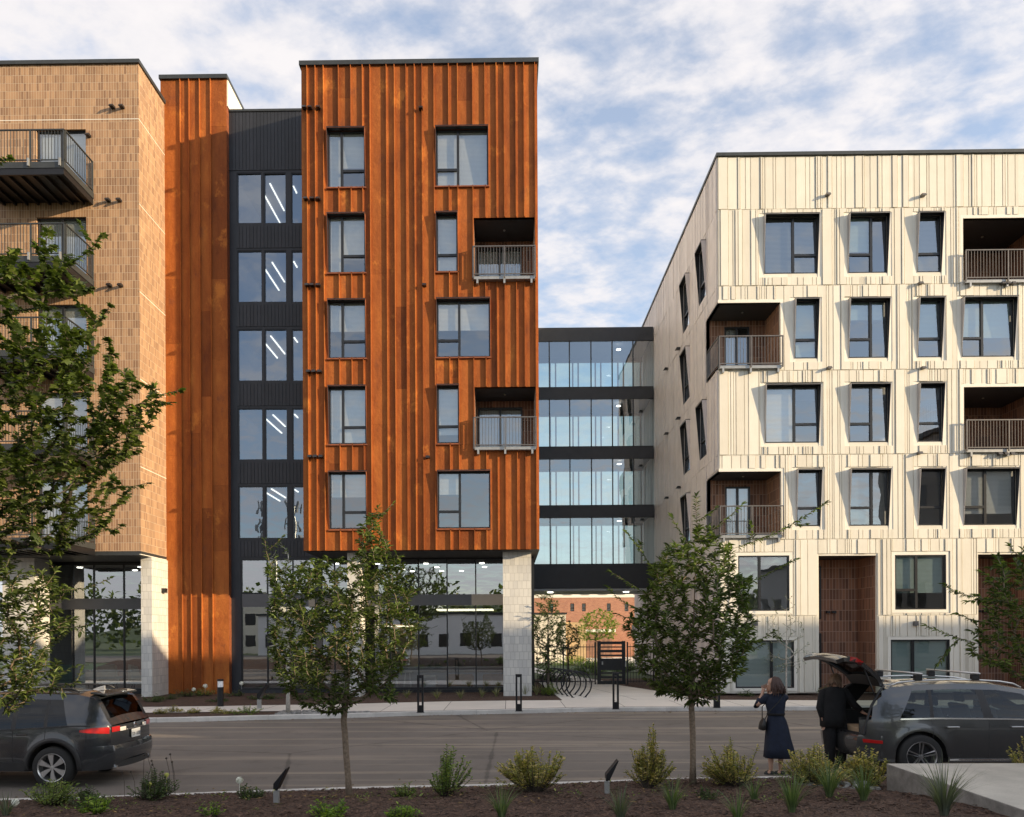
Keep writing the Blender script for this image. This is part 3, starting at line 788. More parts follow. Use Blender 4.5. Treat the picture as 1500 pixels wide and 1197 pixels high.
bu1 = XZ(137, 300, YB)[0]; bu0 = bu1 - 3.6
for z in lv:
    for off in (0, -7.2):
        s = MB(); s.box(bu0+off, bu1+off, YB-1.9, YB-.01, z-.42, z-.30)
        for k in range(8):
            uu = bu0+off + .2 + k*.43; s.box(uu, uu+.07, YB-1.84, YB-.02, z-.52, z-.42)
        s.box(bu0+off, bu1+off, YB-1.9, YB-1.82, z-.52, z-.42) ; s.box(bu1+off-.06, bu1+off, YB-1.82, YB-.01, z-.52, z-.42)
        o = s.build('balcony', M['blackmetal'], brick)
        s = MB(); s.box(bu0+off+.01, bu1+off+.02, YB-1.92, YB-.01, z-.298, z-.08); s.build('slab_edge', M['coping'], o)
        railing(Tb, bu0+off, bu1+off, 1.86, z, z+1.1, o, sides=(None, .04), mat='coping')
        k = MB()
        for f in (.04, .35, .66, .97):
            uu = bu0+off + 3.6*f; MB().box(uu-.03, uu+.03, YB-1.99, YB-1.93, z-.25, z+.02).build('bracket', M['bracket'], o)
for i in range(0, 10, 2):
    for off in (0, 1):
        h = bh[i+off]
        wd = window(Tb, *h, brick, 'N', .5, .3, 'blind', (1.0, .9), inset=.16)
for px, py in ((166,160),(180,160),(160,296.5),(176,296.5),(162,421),(178,421),(131,202)):
    x, z = XZ(px, py, YB); vent(Tb, x, z, brick, 'frame', .12)
# its ground floor
c = MB(); cxr = bx1+.05
c.box(cxr-.42, cxr, 28.95, 30.7, .1, bz0-.15); c.build('column', M['column'], brick)
c = MB(); x0 = XZ(5, 900, 29)[0]; x1 = XZ(52, 900, 29)[0]; c.box(x0, x1, 28.95, 29.9, .1, bz0-.15); c.build('column', M['column'], brick)
lg = MB(); x = XZ(251, 1000, 30.2)[0]
s = MB(); s.box(cxr, cxr+.16, 29.75, 29.95, 4.2, 4.38); s.build('wall_light', M['frame'], brick)
gz = XZ(150, 826, YG)[1]
glazing(Tw, -24, cxr-.45, .25, gz, [XZ(p, 900, YG)[0] for p in (20, 65, 106, 137, 181)], (XZ(100, 893, YG)[1], XZ(100, 877, YG)[1]), brick)
s = MB(); s.box(-24, cxr-.42, YG-.02, YG+.1, gz, bz0-.16); s.box(-24, cxr-.42, YG-.02, YG+.1, .1, .25); s.build('lobby_fascia', M['frame'], brick)
s = MB(); s.box(-24, tx0, YG+.12, YG+7, .05, .16); s.build('lobby_floor', M['concrete'], brick)
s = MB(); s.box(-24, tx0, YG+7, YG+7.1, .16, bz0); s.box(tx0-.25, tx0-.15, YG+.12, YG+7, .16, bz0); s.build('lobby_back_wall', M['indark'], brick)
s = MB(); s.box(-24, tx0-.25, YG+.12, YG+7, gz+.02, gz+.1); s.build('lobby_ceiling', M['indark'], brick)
for px, py, dy in ((117,843,1.5),(198,855,3),(206,843,1.5)):
    x = PY(px, py, YG+dy)[0]; l = MB(); l.lathe([(0, 0), (.11, 0), (.11, .03)], (x, YG+dy, gz-.02), n=12); l.build('downlight', M['lamp_soft'], brick)

# ---------------------------------------------------------------- glazed link bridge
YL = 40.7; YL2 = 43.95
link = empty('link_bridge', (4.5, YL, 0), 'four storey glazed link bridge with charcoal bands between the orange and cream buildings', 'bridge')
Tl = Tfront(YL)
lx0, lxr = .6, PY(957, 600, YL)[0] + .0
bands = [(480,499),(568,584),(655,671.5),(741,757.5),(827,862)]
bz = [(XZ(880, b, YL)[1], XZ(880, a, YL)[1]) for a, b in bands]
s = MB()
for a, b in bz: s.tbox(Tl, lx0, lxr, -.3, .05, a, b)
s.build('fascia_band', M['charcoal'], link)
s = MB()
for k, (a, b) in enumerate(bz):
    s.box(lx0, lxr, YL+.3, YL2, max(a, b-.45), b - .02)
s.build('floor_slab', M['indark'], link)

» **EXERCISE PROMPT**
Write out each line again precisely as it appears, skipping every picture.

» **THE RESULT**
Keep writing the Blender script for this image. This is part 3, starting at line 788. More parts follow. Use Blender 4.5. Treat the picture as 1500 pixels wide and 1197 pixels high.
bu1 = XZ(137, 300, YB)[0]; bu0 = bu1 - 3.6
for z in lv:
    for off in (0, -7.2):
        s = MB(); s.box(bu0+off, bu1+off, YB-1.9, YB-.01, z-.42, z-.30)
        for k in range(8):
            uu = bu0+off + .2 + k*.43; s.box(uu, uu+.07, YB-1.84, YB-.02, z-.52, z-.42)
        s.box(bu0+off, bu1+off, YB-1.9, YB-1.82, z-.52, z-.42) ; s.box(bu1+off-.06, bu1+off, YB-1.82, YB-.01, z-.52, z-.42)
        o = s.build('balcony', M['blackmetal'], brick)
        s = MB(); s.box(bu0+off+.01, bu1+off+.02, YB-1.92, YB-.01, z-.298, z-.08); s.build('slab_edge', M['coping'], o)
        railing(Tb, bu0+off, bu1+off, 1.86, z, z+1.1, o, sides=(None, .04), mat='coping')
        k = MB()
        for f in (.04, .35, .66, .97):
            uu = bu0+off + 3.6*f; MB().box(uu-.03, uu+.03, YB-1.99, YB-1.93, z-.25, z+.02).build('bracket', M['bracket'], o)
for i in range(0, 10, 2):
    for off in (0, 1):
        h = bh[i+off]
        wd = window(Tb, *h, brick, 'N', .5, .3, 'blind', (1.0, .9), inset=.16)
for px, py in ((166,160),(180,160),(160,296.5),(176,296.5),(162,421),(178,421),(131,202)):
    x, z = XZ(px, py, YB); vent(Tb, x, z, brick, 'frame', .12)
# its ground floor
c = MB(); cxr = bx1+.05
c.box(cxr-.42, cxr, 28.95, 30.7, .1, bz0-.15); c.build('column', M['column'], brick)
c = MB(); x0 = XZ(5, 900, 29)[0]; x1 = XZ(52, 900, 29)[0]; c.box(x0, x1, 28.95, 29.9, .1, bz0-.15); c.build('column', M['column'], brick)
lg = MB(); x = XZ(251, 1000, 30.2)[0]
s = MB(); s.box(cxr, cxr+.16, 29.75, 29.95, 4.2, 4.38); s.build('wall_light', M['frame'], brick)
gz = XZ(150, 826, YG)[1]
glazing(Tw, -24, cxr-.45, .25, gz, [XZ(p, 900, YG)[0] for p in (20, 65, 106, 137, 181)], (XZ(100, 893, YG)[1], XZ(100, 877, YG)[1]), brick)
s = MB(); s.box(-24, cxr-.42, YG-.02, YG+.1, gz, bz0-.16); s.box(-24, cxr-.42, YG-.02, YG+.1, .1, .25); s.build('lobby_fascia', M['frame'], brick)
s = MB(); s.box(-24, tx0, YG+.12, YG+7, .05, .16); s.build('lobby_floor', M['concrete'], brick)
s = MB(); s.box(-24, tx0, YG+7, YG+7.1, .16, bz0); s.box(tx0-.25, tx0-.15, YG+.12, YG+7, .16, bz0); s.build('lobby_back_wall', M['indark'], brick)
s = MB(); s.box(-24, tx0-.25, YG+.12, YG+7, gz+.02, gz+.1); s.build('lobby_ceiling', M['indark'], brick)
for px, py, dy in ((117,843,1.5),(198,855,3),(206,843,1.5)):
    x = PY(px, py, YG+dy)[0]; l = MB(); l.lathe([(0, 0), (.11, 0), (.11, .03)], (x, YG+dy, gz-.02), n=12); l.build('downlight', M['lamp_soft'], brick)

# ---------------------------------------------------------------- glazed link bridge
YL = 40.7; YL2 = 43.95
link = empty('link_bridge', (4.5, YL, 0), 'four storey glazed link bridge with charcoal bands between the orange and cream buildings', 'bridge')
Tl = Tfront(YL)
lx0, lxr = .6, PY(957, 600, YL)[0] + .0
bands = [(480,499),(568,584),(655,671.5),(741,757.5),(827,862)]
bz = [(XZ(880, b, YL)[1], XZ(880, a, YL)[1]) for a, b in bands]
s = MB()
for a, b in bz: s.tbox(Tl, lx0, lxr, -.3, .05, a, b)
s.build('fascia_band', M['charcoal'], link)
s = MB()
for k, (a, b) in enumerate(bz):
    s.box(lx0, lxr, YL+.3, YL2, max(a, b-.45), b - .02)
s.build('floor_slab', M['indark'], link)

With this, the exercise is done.